Appellee's language did not exceed these limits. The complaint does not charge that he used it in bad faith or with a bad motive. When "malice" is necessary to liability for defamation, the defendant is not required to allege and prove its absence; the plaintiff is required to allege[5] and prove[6] its presence. It follows that the complaint was rightly dismissed.

Affirmed.

NOTES

[1] Italics supplied.

[2] The statement in appellant's brief that the quotations are incorrect is contradicted not only by the complaint but by the admission of appellant's counsel in open court.

[3] Washington Times Co. v. Bonner, 66 App.D.C. 280, 86 F.2d 836, 111 A.L.R. 393.

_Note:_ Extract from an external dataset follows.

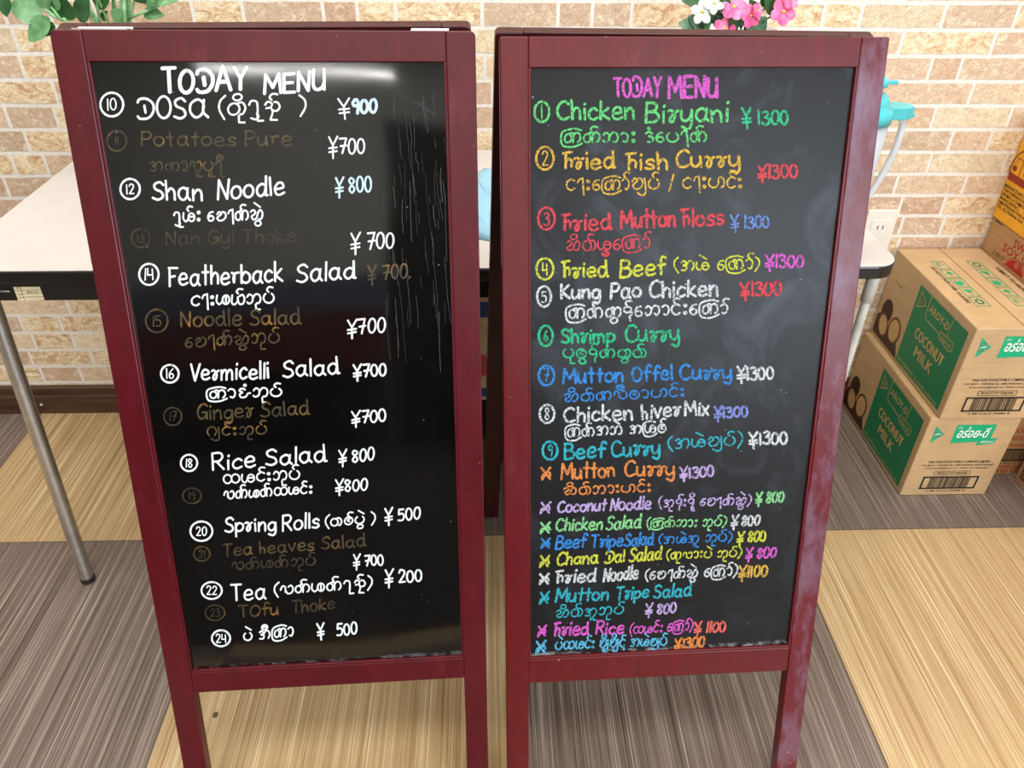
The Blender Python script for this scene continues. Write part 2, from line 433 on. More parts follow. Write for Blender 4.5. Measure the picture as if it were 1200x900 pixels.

[4] Am.Law Inst., Restatement of the Law of Torts, ยงยง 606, 609.

[5] Fletcher v. Evening Star Newspaper Co., 72 App.D.C. 303, 306, 114 F.2d 582. Cf. Glass v. Ickes, 73 App.D.C. 3, 117 F.2d 273, 276, 132 A.L.R. 1328.

[6] White v. Nicholls, 44 U.S. 266, 3 How. 266, 291, 11 L. Ed. 591; Brice v. Curtis, 38 App.D.C. 304; Ashford v. Evening Star Newspaper Co., 41 App. D.C. 395, 405; National Disabled Soldiers' League v. Haan, 55 App.D.C. 243, 248, 4 F.2d 436.